In the book Concrete Mathematics, chapter 2, section 2.2 -- sums and recurrences, page 26 (2nd edition), the authors talk about the following example:
Given the general recurrence
$$ R(0) = \alpha $$ $$ R(n) = R(n-1) + \beta + \epsilon n $$
The authors generalize the recurrence relation to:
$$ R(n) = A(n)\alpha + B(n)\beta + C(n)\epsilon $$
Employing the Repertoire Method, the authors plug in simple functions of $n$ in order to determine $A(n), B(n), C(n)$. So they discover:
Setting $R(n) = 1$ implies $\alpha = 1, \beta = 0, \epsilon = 0 \implies A(n) = 1$.
Setting $R(n) = n$ implies $\alpha = 0, \beta = 1, \epsilon = 0 \implies B(n) = n$.
Setting $R(n) = n^2$ implies $\alpha = 0, \beta = -1, \epsilon = 0 \implies C(n) = \frac{n^2 + n}{2}$.

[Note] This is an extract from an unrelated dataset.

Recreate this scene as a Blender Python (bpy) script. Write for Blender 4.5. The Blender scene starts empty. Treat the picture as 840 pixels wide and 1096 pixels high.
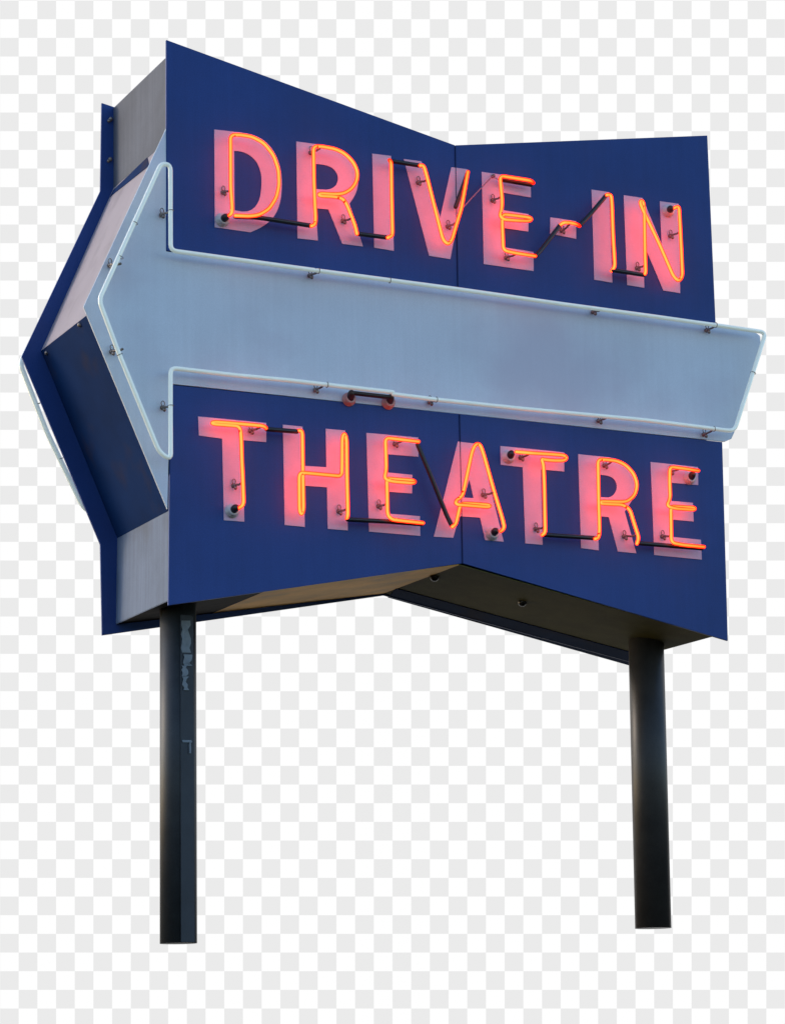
import bpy, bmesh, math, random
from mathutils import Vector, Matrix
from mathutils.geometry import tessellate_polygon
random.seed(7)
EXPO = 0.9
S = bpy.context.scene
COL = S.collection

# ------------------------------------------------------------------ camera
# vanishing points measured on the photograph (840 x 1096)
W, H = 840.0, 1096.0
F = 2690.0
X = Vector((5480, -472, -F)).normalized()        # sign's horizontal, camera axes
Yd = Vector((-1370, -602, -F))                   # sign's depth
Yd = (Yd - X * Yd.dot(X)).normalized()
Zu = X.cross(Yd).normalized()
R = Matrix((X, Yd, Zu))                          # camera axes -> world axes
def ray(px, py):
    return (R @ Vector((px - W/2, -(py - H/2), -F))).normalized()
Z0 = 10.7                                        # distance of the sign's near corner
r0 = ray(180, 648)
CAM = Vector((0, 0, 1.62))
FACE_Y = (r0 * (Z0 / (R @ Vector((0, 0, -1))).dot(r0))).y
DEPTH = 0.80
def P(px, py, d=0.0):                            # point of the plane d metres behind the face
    r = ray(px, py)
    return CAM + r * ((FACE_Y + d) / r.y)
BASE = P(455, 1010, DEPTH/2); BASE.y = FACE_Y + CAM.y + DEPTH/2
BASE = Vector((round(BASE.x, 3), round(BASE.y, 3), 0.0))

cam = bpy.data.objects.new('camera', bpy.data.cameras.new('camera'))
COL.objects.link(cam)
cam.matrix_world = Matrix.Translation(CAM) @ R.to_4x4()
cam.data.sensor_fit = 'HORIZONTAL'; cam.data.sensor_width = 36
cam.data.lens = F / W * 36
cam.data.clip_end = 500
S.camera = cam

# ------------------------------------------------------------------ materials
def mat(name, base, rough=.5, metal=0.0, var=.12, scale=6, spec=.5, streak=0.0, dirt=None,
        bump=0.0, coat=0.0, speck=0.0, glow=None):
    m = bpy.data.materials.new(name); m.use_nodes = True
    nt = m.node_tree; N = nt.nodes; L = nt.links
    b = N['Principled BSDF']
    b.inputs['Roughness'].default_value = rough; b.inputs['Metallic'].default_value = metal
    b.inputs['Specular IOR Level'].default_value = spec
    b.inputs['Coat Weight'].default_value = coat
    if glow:                                     # faintly lit gas behind milky glass
        b.inputs['Emission Color'].default_value = (*glow[:3], 1); b.inputs['Emission Strength'].default_value = glow[3]
    tc = N.new('ShaderNodeTexCoord')
    no = N.new('ShaderNodeTexNoise'); no.inputs['Scale'].default_value = scale
    no.inputs['Detail'].default_value = 6; no.inputs['Roughness'].default_value = .6
    L.new(tc.outputs['Object'], no.inputs['Vector'])
    mr = N.new('ShaderNodeMapRange'); mr.inputs['From Min'].default_value = .3; mr.inputs['From Max'].default_value = .7
    mr.inputs['To Min'].default_value = 1 - var; mr.inputs['To Max'].default_value = 1 + var
    L.new(no.outputs['Fac'], mr.inputs['Value'])
    fac = mr.outputs['Result']
    if streak:                                   # rain streaks running down the sheet
        mp = N.new('ShaderNodeMapping'); mp.inputs['Scale'].default_value = (38, 38, 1.6)
        L.new(tc.outputs['Object'], mp.inputs['Vector'])
        n2 = N.new('ShaderNodeTexNoise'); n2.inputs['Scale'].default_value = 1; n2.inputs['Detail'].default_value = 4
        L.new(mp.outputs['Vector'], n2.inputs['Vector'])
        m2 = N.new('ShaderNodeMapRange'); m2.inputs['From Min'].default_value = .35; m2.inputs['From Max'].default_value = .75
        m2.inputs['To Min'].default_value = 1 - streak*.5; m2.inputs['To Max'].default_value = 1 + streak
        L.new(n2.outputs['Fac'], m2.inputs['Value'])
        mu = N.new('ShaderNodeMath'); mu.operation = 'MULTIPLY'
        L.new(fac, mu.inputs[0]); L.new(m2.outputs['Result'], mu.inputs[1]); fac = mu.outputs[0]
    if speck:
        n4 = N.new('ShaderNodeTexNoise'); n4.inputs['Scale'].default_value = 170; n4.inputs['Detail'].default_value = 2
        L.new(tc.outputs['Object'], n4.inputs['Vector'])
        m4 = N.new('ShaderNodeMapRange'); m4.inputs['From Min'].default_value = .3; m4.inputs['From Max'].default_value = .7
        m4.inputs['To Min'].default_value = 1 - speck; m4.inputs['To Max'].default_value = 1 + speck
        L.new(n4.outputs['Fac'], m4.inputs['Value'])
        mu = N.new('ShaderNodeMath'); mu.operation = 'MULTIPLY'
        L.new(fac, mu.inputs[0]); L.new(m4.outputs['Result'], mu.inputs[1]); fac = mu.outputs[0]
    vm = N.new('ShaderNodeVectorMath'); vm.operation = 'SCALE'; vm.inputs[0].default_value = base
    L.new(fac, vm.inputs['Scale']); out = vm.outputs['Vector']
    if dirt:                                     # (colour, amount, scale)
        n3 = N.new('ShaderNodeTexNoise'); n3.inputs['Scale'].default_value = dirt[2]; n3.inputs['Detail'].default_value = 8
        mp = N.new('ShaderNodeMapping'); mp.inputs['Location'].default_value = (3.1, 7.7, 1.3)
        L.new(tc.outputs['Object'], mp.inputs['Vector']); L.new(mp.outputs['Vector'], n3.inputs['Vector'])
        m3 = N.new('ShaderNodeMapRange'); m3.inputs['From Min'].default_value = .52; m3.inputs['From Max'].default_value = .68
        m3.inputs['To Max'].default_value = dirt[1]
        L.new(n3.outputs['Fac'], m3.inputs['Value'])
        mx = N.new('ShaderNodeMix'); mx.data_type = 'RGBA'
        L.new(m3.outputs['Result'], mx.inputs['Factor']); L.new(out, mx.inputs[6]); mx.inputs[7].default_value = (*dirt[0], 1)
        out = mx.outputs[2]
    L.new(out, b.inputs['Base Color'])
    if bump:
        bp = N.new('ShaderNodeBump'); bp.inputs['Strength'].default_value = bump; bp.inputs['Distance'].default_value = .01
        nb = N.new('ShaderNodeTexNoise'); nb.inputs['Scale'].default_value = 2.5; nb.inputs['Detail'].default_value = 2
        L.new(tc.outputs['Object'], nb.inputs['Vector'])
        L.new(nb.outputs['Fac'], bp.inputs['Height']); L.new(bp.outputs['Normal'], b.inputs['Normal'])
    return m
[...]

Values for the first couple of terms of the recurrence:
$$ \begin{eqnarray*} R(0) &=& \alpha \\ R(1) &=& \alpha + \beta + \epsilon \\ R(2) &=& \alpha + 2\beta + 3\epsilon \\ R(3) &=& \alpha + 3\beta + 6\epsilon \\ R(4) &=& \alpha + 4\beta + 10\epsilon \\ R(5) &=& \alpha + 5\beta + 15\epsilon \end{eqnarray*} $$
I do not understand what is the process through which the values for $\alpha$, $\beta$, and $\epsilon$ are implied. I would like some help with that. Where exactly do we look and what do we math them against to see what they have to be?